_Records for the exercise_.
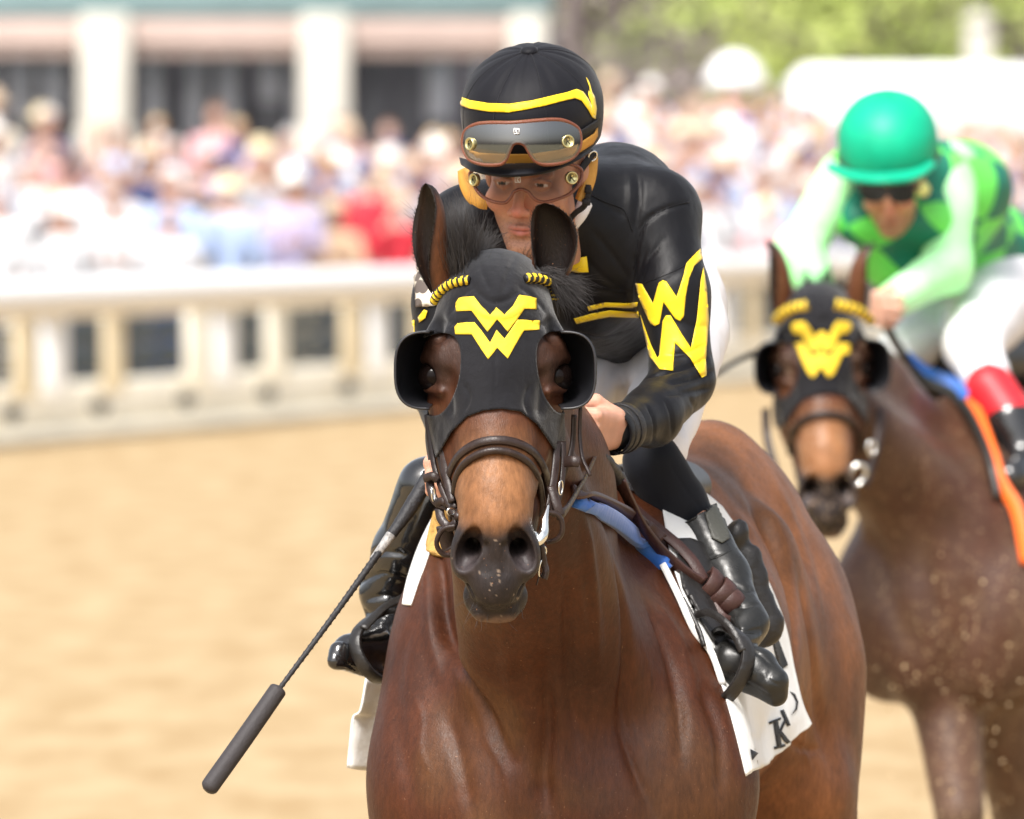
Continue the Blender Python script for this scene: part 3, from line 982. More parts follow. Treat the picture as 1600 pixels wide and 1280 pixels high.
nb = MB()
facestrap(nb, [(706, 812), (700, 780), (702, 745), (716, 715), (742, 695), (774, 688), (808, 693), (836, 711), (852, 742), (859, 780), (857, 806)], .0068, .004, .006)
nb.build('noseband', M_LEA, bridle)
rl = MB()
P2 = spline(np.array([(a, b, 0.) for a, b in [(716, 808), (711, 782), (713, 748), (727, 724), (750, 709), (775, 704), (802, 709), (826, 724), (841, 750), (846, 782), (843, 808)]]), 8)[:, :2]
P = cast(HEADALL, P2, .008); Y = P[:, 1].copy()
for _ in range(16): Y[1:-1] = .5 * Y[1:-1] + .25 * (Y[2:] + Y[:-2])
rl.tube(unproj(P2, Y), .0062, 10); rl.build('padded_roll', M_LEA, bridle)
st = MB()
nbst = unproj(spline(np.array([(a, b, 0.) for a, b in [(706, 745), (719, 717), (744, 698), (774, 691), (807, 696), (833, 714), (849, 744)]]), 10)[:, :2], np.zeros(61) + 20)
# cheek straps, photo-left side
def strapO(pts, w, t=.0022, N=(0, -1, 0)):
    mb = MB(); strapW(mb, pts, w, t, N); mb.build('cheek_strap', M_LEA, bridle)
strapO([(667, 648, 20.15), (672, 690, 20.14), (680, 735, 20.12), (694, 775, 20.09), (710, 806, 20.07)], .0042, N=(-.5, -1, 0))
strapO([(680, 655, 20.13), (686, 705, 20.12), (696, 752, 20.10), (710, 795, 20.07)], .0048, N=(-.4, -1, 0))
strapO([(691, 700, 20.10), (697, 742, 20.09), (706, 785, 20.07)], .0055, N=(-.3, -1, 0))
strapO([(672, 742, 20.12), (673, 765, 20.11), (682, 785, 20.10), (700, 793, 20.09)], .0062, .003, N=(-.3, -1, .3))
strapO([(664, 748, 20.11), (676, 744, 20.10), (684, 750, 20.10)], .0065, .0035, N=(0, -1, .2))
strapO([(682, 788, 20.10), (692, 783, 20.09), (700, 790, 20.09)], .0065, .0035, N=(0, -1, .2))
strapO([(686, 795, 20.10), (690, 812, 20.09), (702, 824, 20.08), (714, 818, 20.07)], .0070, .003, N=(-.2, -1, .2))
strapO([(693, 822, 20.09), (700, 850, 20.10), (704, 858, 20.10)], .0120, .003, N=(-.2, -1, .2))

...

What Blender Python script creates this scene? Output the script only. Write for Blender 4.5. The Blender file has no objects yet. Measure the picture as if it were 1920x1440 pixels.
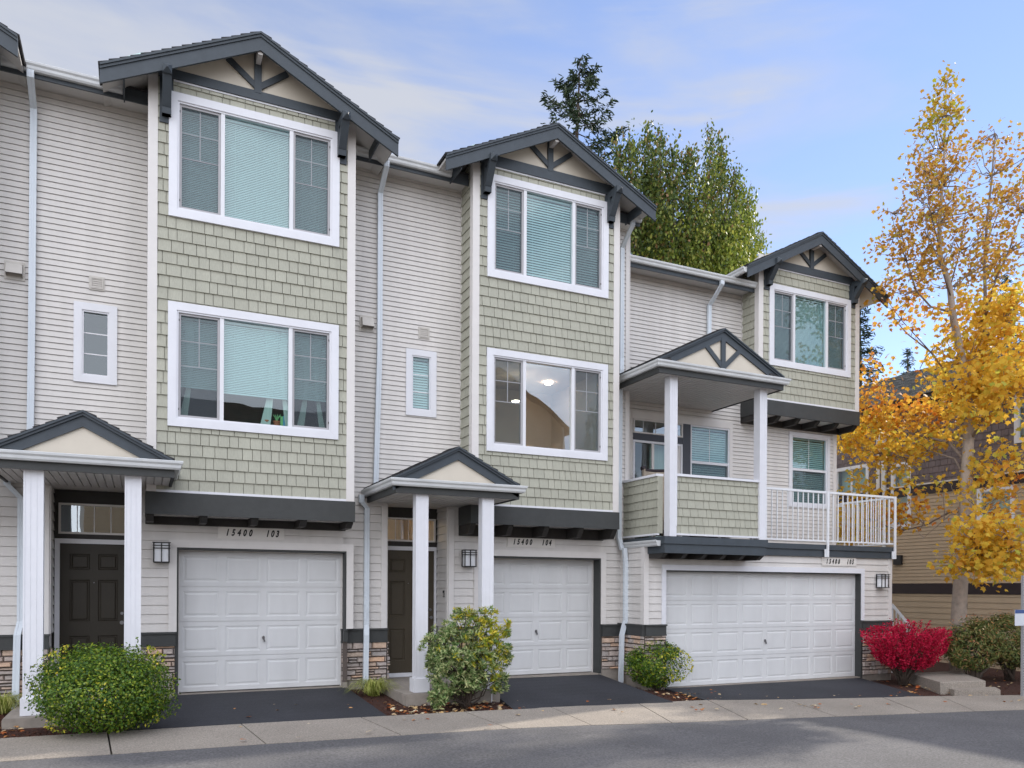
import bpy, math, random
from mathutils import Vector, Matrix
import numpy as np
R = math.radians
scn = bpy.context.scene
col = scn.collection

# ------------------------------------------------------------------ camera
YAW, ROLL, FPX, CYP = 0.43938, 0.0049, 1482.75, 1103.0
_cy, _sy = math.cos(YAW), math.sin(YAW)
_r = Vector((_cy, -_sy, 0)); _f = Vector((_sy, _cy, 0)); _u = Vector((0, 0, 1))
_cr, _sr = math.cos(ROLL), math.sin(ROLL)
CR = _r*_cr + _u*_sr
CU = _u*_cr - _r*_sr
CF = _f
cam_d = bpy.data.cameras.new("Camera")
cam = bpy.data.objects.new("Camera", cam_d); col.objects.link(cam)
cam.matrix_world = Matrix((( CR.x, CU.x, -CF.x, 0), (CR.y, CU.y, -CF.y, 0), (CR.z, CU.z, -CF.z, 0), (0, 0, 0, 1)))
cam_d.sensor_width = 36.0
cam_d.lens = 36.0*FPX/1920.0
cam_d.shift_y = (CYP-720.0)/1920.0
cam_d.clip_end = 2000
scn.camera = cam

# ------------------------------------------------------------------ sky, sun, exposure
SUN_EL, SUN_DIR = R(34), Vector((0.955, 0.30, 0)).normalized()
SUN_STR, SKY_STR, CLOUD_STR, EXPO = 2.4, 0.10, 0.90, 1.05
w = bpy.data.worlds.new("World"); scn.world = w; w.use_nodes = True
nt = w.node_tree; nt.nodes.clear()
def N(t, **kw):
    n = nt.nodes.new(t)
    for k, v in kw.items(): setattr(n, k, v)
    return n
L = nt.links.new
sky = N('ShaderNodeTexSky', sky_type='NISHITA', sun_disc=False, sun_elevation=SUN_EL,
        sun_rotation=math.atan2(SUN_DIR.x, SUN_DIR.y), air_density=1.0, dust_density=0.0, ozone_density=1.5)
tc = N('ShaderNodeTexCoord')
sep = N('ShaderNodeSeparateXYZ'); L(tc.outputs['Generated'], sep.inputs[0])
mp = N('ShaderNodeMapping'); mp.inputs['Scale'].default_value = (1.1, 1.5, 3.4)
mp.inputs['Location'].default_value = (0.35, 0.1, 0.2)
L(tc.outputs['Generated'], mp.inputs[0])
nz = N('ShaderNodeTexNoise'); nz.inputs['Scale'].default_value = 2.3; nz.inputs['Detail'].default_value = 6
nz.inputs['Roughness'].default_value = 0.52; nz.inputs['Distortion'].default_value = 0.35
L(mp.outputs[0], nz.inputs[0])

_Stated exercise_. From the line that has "What Blender Python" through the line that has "col = scn.collection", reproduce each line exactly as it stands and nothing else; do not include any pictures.

_Solution for this task_.
What Blender Python script creates this scene? Output the script only. Write for Blender 4.5. The Blender file has no objects yet. Measure the picture as if it were 1920x1440 pixels.
import bpy, math, random
from mathutils import Vector, Matrix
import numpy as np
R = math.radians
scn = bpy.context.scene
col = scn.collection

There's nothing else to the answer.